Truthfully, if you want a good portable text editor, I think, (with lots of web-dev and other coding experience) that Notepad2 (http://www.flos-freeware.ch) is the very best. I use it on my thumb drive. It has full syntax coloring, and is extremely fast. I use Notepad++ also for the tab feature, but it isn't as fast for quick editing. If I want a minimalist editor, I'll just turn off the toolbar on NP2. I don't know whether it makes any registry entries, but it keeps all its settings in an ini file in the application folder.
hm i like this editor, but wished it had some options to change fonts and change tab settings to show file name and not full path, its like a mini version of editpad to me
and for its size, its kind of big for what it has, but being 1mb i can still spare space lol but kpad did about same as a text editor and its 100kb. I know kpad doesnt have the programmer tools.
if anyone wants, I packed the .ini file into the program so now it is only 1 file and still stealth :D so I can pm it to you on forums
I think it's fine to say ... is better ... Anyone looking looking for any application will be better off if they know that alternatives are available. Granted, if you do say "is better" then I agree with tripex that you should include some reasoning.

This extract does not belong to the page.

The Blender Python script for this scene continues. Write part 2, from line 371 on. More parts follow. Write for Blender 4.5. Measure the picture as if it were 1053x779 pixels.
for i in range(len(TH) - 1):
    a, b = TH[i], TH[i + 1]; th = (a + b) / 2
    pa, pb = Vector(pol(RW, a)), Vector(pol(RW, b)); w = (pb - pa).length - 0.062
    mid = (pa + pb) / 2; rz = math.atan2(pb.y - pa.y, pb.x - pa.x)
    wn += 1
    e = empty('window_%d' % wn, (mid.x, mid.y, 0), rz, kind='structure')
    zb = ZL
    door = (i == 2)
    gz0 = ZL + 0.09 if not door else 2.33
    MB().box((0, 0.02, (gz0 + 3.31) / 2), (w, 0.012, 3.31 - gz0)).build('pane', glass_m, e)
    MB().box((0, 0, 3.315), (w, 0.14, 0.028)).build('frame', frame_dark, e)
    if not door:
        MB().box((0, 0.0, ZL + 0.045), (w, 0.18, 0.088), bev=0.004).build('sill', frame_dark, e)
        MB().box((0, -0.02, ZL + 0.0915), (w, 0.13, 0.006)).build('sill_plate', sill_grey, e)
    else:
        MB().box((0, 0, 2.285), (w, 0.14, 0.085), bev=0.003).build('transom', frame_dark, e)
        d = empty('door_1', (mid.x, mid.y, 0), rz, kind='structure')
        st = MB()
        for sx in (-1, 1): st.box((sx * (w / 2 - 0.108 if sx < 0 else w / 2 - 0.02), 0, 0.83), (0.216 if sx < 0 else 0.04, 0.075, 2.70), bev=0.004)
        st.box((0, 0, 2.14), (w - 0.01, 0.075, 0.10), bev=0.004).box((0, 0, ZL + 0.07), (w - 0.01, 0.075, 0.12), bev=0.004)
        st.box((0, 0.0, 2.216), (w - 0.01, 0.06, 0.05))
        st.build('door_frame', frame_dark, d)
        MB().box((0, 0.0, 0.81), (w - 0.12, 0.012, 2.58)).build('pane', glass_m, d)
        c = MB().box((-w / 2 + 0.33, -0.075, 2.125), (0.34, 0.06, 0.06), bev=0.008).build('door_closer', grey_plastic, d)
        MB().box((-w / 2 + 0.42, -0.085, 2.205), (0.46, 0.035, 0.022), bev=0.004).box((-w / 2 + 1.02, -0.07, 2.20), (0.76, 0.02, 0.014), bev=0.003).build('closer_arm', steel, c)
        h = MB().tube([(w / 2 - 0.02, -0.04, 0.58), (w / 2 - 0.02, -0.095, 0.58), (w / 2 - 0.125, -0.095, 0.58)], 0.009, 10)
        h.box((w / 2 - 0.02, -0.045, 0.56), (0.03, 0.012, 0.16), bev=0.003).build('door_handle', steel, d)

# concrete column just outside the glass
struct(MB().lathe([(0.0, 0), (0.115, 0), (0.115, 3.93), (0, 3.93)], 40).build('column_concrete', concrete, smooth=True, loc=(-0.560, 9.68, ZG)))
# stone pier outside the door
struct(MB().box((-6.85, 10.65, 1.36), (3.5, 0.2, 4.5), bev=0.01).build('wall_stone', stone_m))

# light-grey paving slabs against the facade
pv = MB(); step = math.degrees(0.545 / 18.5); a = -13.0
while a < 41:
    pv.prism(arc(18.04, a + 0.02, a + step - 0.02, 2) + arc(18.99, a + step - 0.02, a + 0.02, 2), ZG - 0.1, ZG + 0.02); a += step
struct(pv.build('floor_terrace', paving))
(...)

Want alternatives and reasoning... Check out these sites
http://en.wikipedia.org/wiki/List_of_text_editors
http://en.wikipedia.org/wiki/Comparison_of_text_editors
My preferred editors: Notepad++ and VIM
Well, Korkiss's throw in might be not too nice, but life is competition, even in the Freeware world. I enjoy reading about alternatives, but just 'MyProgram is better' is not very helpfully. Users want to know the main advantages AND main disadvantages. Furthermore I'd expect any mentioned alternative here to be portable.